UPC moves to build party structures

Sep 11, 2019

Party chief of staff Frances Murungi disclosed that the UPC top leadership led by party president Jimmy Akena is on regional tours focused on building, strengthening and renewing of party structures.

POLITICS

Opposition party, Uganda People's Congress (UPC) has embarked on countrywide consultative meetings and tour build party structures at the grassroots.

Party chief of staff Frances Murungi disclosed that the UPC top leadership led by party president Jimmy Akena is on regional tours focused on building, strengthening and renewing of party structures.

"This involves training of members on values, aims and objectives of the party and the entire UPC constitution, registering and recruiting new members among others," Murungi explained.

Murungi who was addressing the press at the party's weekly briefing on Wednesday in Kampala noted the regional tours have so far covered areas of greater Teso, West Nile, Bukedi, Lingo, Tororo, and Acholi regions.
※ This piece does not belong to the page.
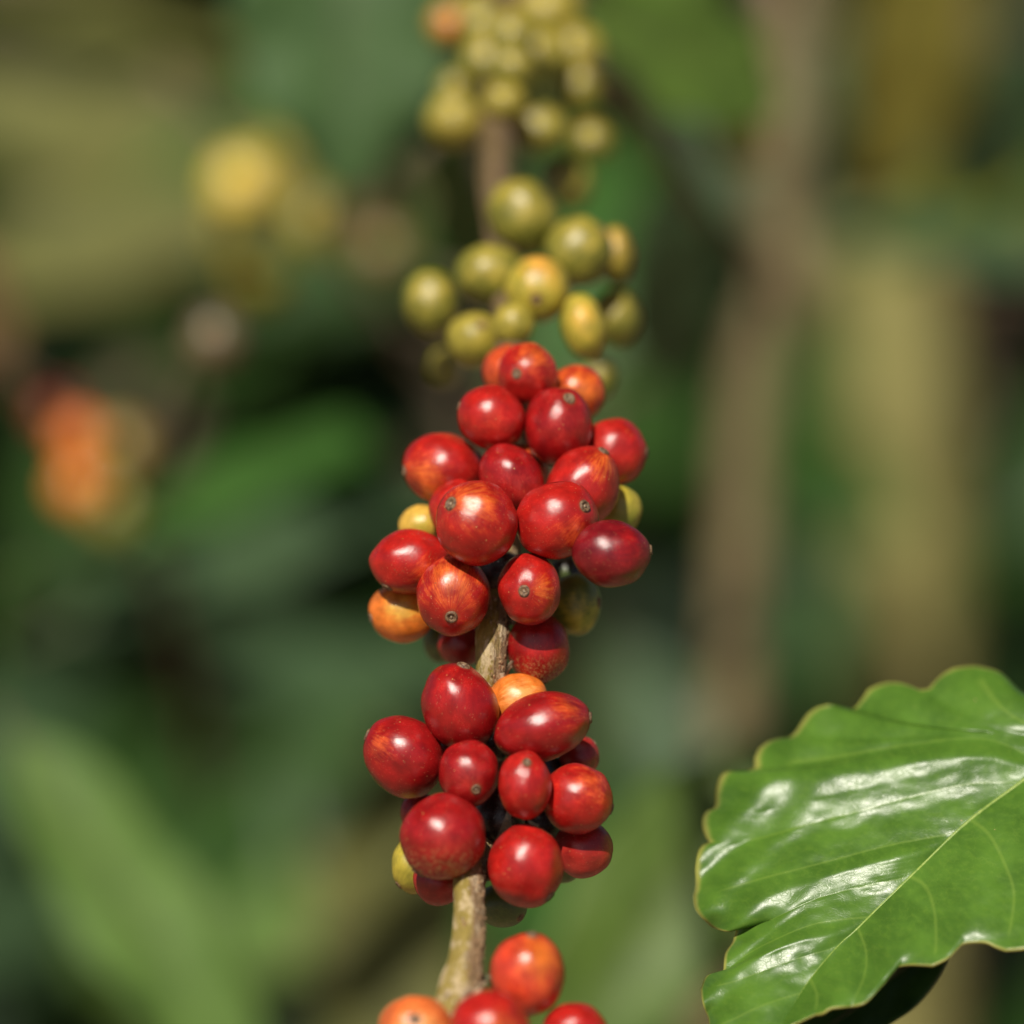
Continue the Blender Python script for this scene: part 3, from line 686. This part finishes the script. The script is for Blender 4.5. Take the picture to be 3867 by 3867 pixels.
def main_leaf():
    org = at(1700, 1600, -0.01)
    root = empty('coffee_leaf', org, 'large sharp glossy green leaf with a scalloped yellow rim at the lower right', 'leaf')
    lamps = [.0, -.05, .33, -.05, .28, -.05, .24, -.05, .0]
    ramps = [.0008, .0012, .0012, .0010, .0007, .0003]
    out = {}
    for nm, K, O, sg, amps, per in (('l', LK, LO, -1, lamps, 26), ('r', RK, RO, 1, ramps, 36)):
        rows = build_half(K, O, sg, per, 60, amps, 1)
        out[nm] = rows
        vs, fs, lf, wp = [], [], [], []
        for i, row in enumerate(rows):
            for (x, y, s, f, bl, _) in row:
                X, Y, d = leaf_depth(x, y, sg, s, bl, f); P = at(X, Y, d); vs.append(P)
                fv_ = min(f, 1-f)*1.6 + (0.9*max(0, s-0.86))
                lf.append((0, s, fv_)); rel = P-org
                wp.append((rel.dot(RT)*100, rel.dot(UP)*140, 0))
        n = 60
        for i in range(len(rows)-1):
            for j in range(n-1):
                q = (i*n+j, i*n+j+1, (i+1)*n+j+1, (i+1)*n+j)
                fs.append(q if sg > 0 else q[::-1])
        out[nm+'m'] = (vs, fs, lf, wp)
    V = out['lm'][0] + out['rm'][0]; o = len(out['lm'][0])
    F = out['lm'][1] + [tuple(i+o for i in f) for f in out['rm'][1]]
    bl = mesh_obj('blade', V, F, M_LEAF, root, attrs={'lf': ('FLOAT_VECTOR', out['lm'][2]+out['rm'][2]), 'wp': ('FLOAT_VECTOR', out['lm'][3]+out['rm'][3])})
    sm = bl.modifiers.new('thickness', 'SOLIDIFY'); sm.thickness = 0.0005; sm.offset = 0
    # midrib and side veins as ribs of their own
    mv = plain_material('leaf_vein', (0.17, 0.27, 0.045), (0.27, 0.36, 0.07), 0.4, 900, 0.0001)
    mp = cat_interp(MID, 120); pts = []
    for (x, y) in mp:
        X, Y, d = leaf_depth(x, y, 1, 0, 0, 0); pts.append(at(X, Y, d-0.0001))
    v, f, _ = tube(pts, [0.00048*(1-0.65*i/119) for i in range(120)], 8)
    mesh_obj('midrib', v, f, mv, root)
    for K, sg, rows, per in ((LK, -1, out['l'], 26), (RK, 1, out['r'], 36)):
        for a in range(1, len(K)-1):
            row = rows[a*per]; pts = []
            for (x, y, s, ff_, b_, _) in row[:54]:
                X, Y, d = leaf_depth(x, y, sg, s, b_, ff_); pts.append(at(X, Y, d+0.00005))
            v, f, _ = tube(pts, [0.00027*(1-0.7*i/53) for i in range(54)], 6)
            mesh_obj('side_vein', v, f, mv, root)
main_leaf()

# ------------------------------------------------------------------ generic coffee leaves
def leaf_mesh(L, W, mat, seed, bend=0.25, cup=0.15, wave=0.05, nt=30, ns=9, nvein=8, quilt=0.03):
    """leaf along +X from base to tip, face up +Z. returns blade and midrib meshes"""
    rnd = random.Random(seed)
    vs, fs, lf, wp = [], [], [], []
    def width(t): return W*0.5*(math.sin(math.pi*min(1, t**0.82))**0.72)*(1-0.25*t**4) if t < 1 else 0
    cols = 2*ns+1
    def pos(t, s):
        x = t*L; y = s*width(t)*(1+0.05*math.sin(t*23+seed)*abs(s)**3)
        x += abs(s)*width(t)*0.35
        z = -bend*L*(t**2) + cup*abs(y) + wave*W*abs(s)**2*math.sin(t*17+seed*1.3+(1 if s > 0 else 0))
        q = (t*nvein + 0.0) % 1
        z += quilt*W*math.sin(math.pi*q)*math.sin(math.pi*min(1, abs(s)))
        z += 0.05*W*noise.noise(Vector((t*3, s*1.5, seed)))
        return Vector((x, y, z)), q
    for i in range(nt+1):
        t = i/nt
        for j in range(cols):
            s = (j-ns)/ns; p, q = pos(t, s)
            vs.append(p); lf.append((t, s, min(q, 1-q)*1.6)); wp.append((p.x*100, p.y*100, 0))
    for i in range(nt):
        for j in range(cols-1): fs.append((i*cols+j, (i+1)*cols+j, (i+1)*cols+j+1, i*cols+j+1))
    # back face sheet, so the blade has thickness
    n = len(vs); th = 0.0005
    vs += [v + Vector((0, 0, -th)) for v in vs[:n]]; lf += lf[:n]; wp += wp[:n]
    fs += [tuple(i+n for i in f[::-1]) for f in fs[:]]
    rim = [j for j in range(cols)] + [i*cols+cols-1 for i in range(1, nt+1)] + [nt*cols+j for j in range(cols-2, -1, -1)] + [i*cols for i in range(nt-1, 0, -1)]
    for a, b in zip(rim, rim[1:]+rim[:1]): fs.append((a, b, b+n, a+n))
    def mk(name, v, f, at_=None, m=mat):
        me = bpy.data.meshes.new(name); me.from_pydata([tuple(x) for x in v], [], f)
        if at_:
            for nm, data in at_.items():
                a = me.attributes.new(nm, 'FLOAT_VECTOR', 'POINT'); a.data.foreach_set('vector', [c for x in data for c in x])
        me.polygons.foreach_set('use_smooth', [True]*len(me.polygons)); me.materials.append(m); me.update(); return me
    blade = mk('blade', vs, fs, {'lf': lf, 'wp': wp})
    pts = [Vector((-0.07*L, 0, 0.0))] + [pos(k/24, 0)[0] - Vector((0, 0, .0004)) for k in range(25)]
    v, f, _ = tube(pts, [0.0014]*1 + [0.0013*(1-0.8*k/24) for k in range(25)], 6)
    mid = mk('midrib', v, f, None, M_STALK)
    return blade, mid
def frame_from(a, b, nrm):
    x = (b-a).normalized(); z = (nrm - x*nrm.dot(x)).normalized(); y = z.cross(x)
    return Matrix(((x.x, y.x, z.x, a.x), (x.y, y.y, z.y, a.y), (x.z, y.z, z.z, a.z), (0, 0, 0, 1)))
def hero_leaf(p0, p1, wpx, mat, label, seed, face=(0, .55, .85), bend=0.12, cup=0.12, wave=0.05, group='blurred leaves of the coffee bush behind the branch'):
    """p0 base, p1 tip as (x, y, depth); face = (right, up, toward the camera)"""
    a, b = at(*p0), at(*p1); W = wpx*mpp((p0[2]+p1[2])/2)
    nrm = RT*face[0] + UP*face[1] - FW*face[2]
    root = empty('coffee_leaf', a, label, 'leaf', group)
    mw = frame_from(a, b, nrm)
    bl, md = leaf_mesh((b-a).length, W, M_L[mat], seed, bend, cup, wave, quilt=0.012)
    for nm, me in (('blade', bl), ('midrib', md)):
        o = bpy.data.objects.new(nm, me); COL.objects.link(o); o.parent = root
        o.matrix_local = Matrix.Translation(-a) @ mw
    return root
HL = [
 ((640,-330,.34), (668,350,.32), 440,'soft','broad blurred green leaf hanging point down at the top, left of the branch',(.1,.35,.9)),
 ((1070,20,.28), (1510,160,.31), 330,'fresh','blurred bright green leaf at the top right of the branch',(0,.4,.9)),
 ((1440,1380,.30), (1000,2100,.26), 330,'fresh','blurred yellow-green leaf low behind the branch and the sharp leaf',(.2,.5,.8)),
 ((1800,1760,.012),(1420,2010,.008), 230,'deep','dark leaf in shade under the sharp glossy leaf',(0,.8,.5)),
 ((20,1380,.36), (560,2120,.32), 270,'pale','long pale green blurred leaf slanting down across the lower left',(.3,.5,.8)),
 ((790,1330,.62), (690,2150,.55), 330,'olive','olive blurred leaf standing upright left of the lower stem',(.1,.4,.9)),
 ((220,1040,.40), (780,720,.46), 190,'mid','blurred green leaf sweeping up to the right behind the middle cluster',(-.1,.8,.6)),
 ((100,1190,.50), (980,820,.52), 210,'blue','long bluish blurred leaf just below the one sweeping up right',(-.1,.85,.5)),
 ((980,1330,.60), (380,1200,.66), 260,'blue','blurred bluish leaf left of the bare stem between the red clusters',(0,.8,.55)),
 ((-200,180,1.0), (800,330,.92), 300,'olive','very large blurred olive leaf slanting down across the upper left',(0,.6,.8)),
 ((-160,560,.95), (560,330,.90), 230,'olive','blurred olive leaf rising from the left edge under the very large one',(.1,.5,.85)),
 ((700,120,.80), (180,330,.86), 150,'mid','green blurred leaf crossing the very large olive one at the upper left',(0,.6,.8)),
 ((-120,-30,.60), (520,70,.62), 130,'olive','narrow blurred olive leaf along the top left edge',(0,.7,.6)),
 ((-90,420,.40), (40,760,.42), 110,'dry','blurred greyish leaf cut by the left edge',(.2,.4,.8)),
 ((1780,-190,.66), (1650,420,.70), 250,'gold','blurred golden olive leaf hanging at the top right',(.1,.3,.9)),
 ((1960,60,.70), (1790,420,.75), 220,'blue','dark bluish blurred leaf at the upper right edge',(.1,.5,.8)),
 ((2010,520,.55), (1570,380,.60), 210,'blue','blurred teal leaf lying level over the pale trunk',(0,.85,.5)),
 ((1980,330,.85), (1640,460,.80), 150,'yellow','blurred yellow-green leaf behind the teal one',(0,.7,.6)),
 ((1250,320,.45), (1290,780,.50), 230,'blue','round bluish blurred leaf right of the green cherries',(.1,.35,.9)),
 ((1080,170,.35), (1420,400,.42), 130,'deep','dark blurred leaf under the bright green one at the top right',(.1,.9,.1)),
 ((860,230,.22), (900,640,.28), 200,'deep','dark green blurred leaf just left of the green cherries',(-.3,.3,.8)),
 ((360,1820,.75), (900,1560,.72), 240,'pale','hazy pale leaf between the slanting leaf and the olive one',(0,.6,.8)),
 ((1160,1230,.75), (1330,1560,.70), 210,'blue','faint bluish leaf right of the lower red cluster',(.1,.4,.9)),
 ((40,1080,.35), (-60,1300,.4), 160,'mid','blurred green leaf at the left edge under the orange cherries',(.2,.5,.8)),
 ((560,70,.7), (150,130,.75), 110,'deep','dark narrow blurred leaf below the olive one at the top left',(0,.9,.1)),
 ((20,640,.55), (560,560,.62), 140,'deep','dark blurred leaf beside the round brown ball added for a glint',(0,.95,-.1)),
]
for i, (p0, p1, wpx, mat, lab, face) in enumerate(HL):
    hero_leaf(p0, p1, wpx, mat, lab, 11+i*3, face)

# ------------------------------------------------------------------ background twigs, trunks and their cherries
def woody(name, pts, rpx, mat, label, cat, group=None, knob=0.12, extra=None):
    n = 60; pp = cat_interp(pts, n); P = [at(*p) for p in pp]
    rr = cat_interp([(r,) for r in rpx], n)
    rd = [rr[i][0]*mpp(pp[i][2]) for i in range(n)]
    cu = [0]
    for i in range(1, n): cu.append(cu[-1]+(P[i]-P[i-1]).length*100)
    sd_ = len(label)
    vs, fs, pr = tube(P, rd, 24, lambda t, a: 1 + knob*noise.noise(Vector((t*14+sd_, math.cos(a), math.sin(a)))))
    pc = [(cu[round(t*(n-1))], math.cos(a*6.2832)*.5, math.sin(a*6.2832)*.5) for t, a, _ in pr]
    root = empty(name, P[-1], label, cat, group)
    mesh_obj('stem', vs, fs, mat, root, attrs={'pr': ('FLOAT_VECTOR', pc)})
    return root, P
woody('woody_shoot', [(1560,-260,.66),(1515,-60,.62),(1490,120,.60),(1480,280,.60),(1470,400,.60),(1490,530,.60),(1440,640,.60),(1412,800,.60),(1400,1000,.60),(1385,1250,.60),(1370,1500,.60),(1350,1900,.60),(1330,2600,.62)],
      [38,40,44,50,48,56,46,44,44,44,46,46,50], M_SHOOT, 'knobbly pinkish brown upright shoot, blurred, right of the branch', 'shoot')
woody('tree_trunk', [(1670,440,1.15),(1690,700,1.13),(1700,1000,1.12),(1690,1400,1.12),(1680,2100,1.12),(1670,3300,1.15),(1670,7500,1.2)], [95,105,110,110,112,118,120], M_TRUNK, 'thick pale olive trunk, very blurred, behind the sharp leaf', 'tree')
woody('coffee_twig', [(1120,120,.13),(1230,260,.20),(1330,380,.36),(1450,470,.58)], [14,14,16,18], M_TWIG, 'dark blurred twig slanting from the brown stem up to the branch', 'twig')
woody('coffee_twig', [(-200,640,.38),(60,720,.40),(230,900,.44),(330,1200,.5),(400,1500,.56)], [10,10,11,12,12], M_TWIG, 'thin blurred twig at the left edge carrying orange cherries', 'twig')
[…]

"The top leadership is engaging party members especially the youth on how to improve in their participation in politics and also prepare them for the fourth coming 2021 general elections," she stressed.

She, however, noted that the party was yet to roll out the roadmap for the same activities in the other parts of the country as per Netherlands Institute for Multiparty Democracy (NIMD) and Inter-Party Organization for Dialogue (IPOD) program.

"We call upon party members and leaders in other regions where these activities are yet to go, to get ready for them," she said.

The party head of media and communications Faizo Muzeyi argued that without structures, the party cannot mobilize influence or make headway.

"Organizing and mobilizing activists within and outside the party is important, as leaders with a strong and large activist base are better able to endure state repression, which makes parties more capable of forcing regime openness and achieving electoral gains," Muzeyi explained.

Muzeyi also called for a united opposition saying strong coalitions are able to reduce the efficacy of the incumbent's divide-and-rule strategies, increasing the costs and risks associated with repression and manipulation.

"A fragmented opposition landscape is often held-up as one of the most significant determinants of regime durability and democratic stagnation," he said.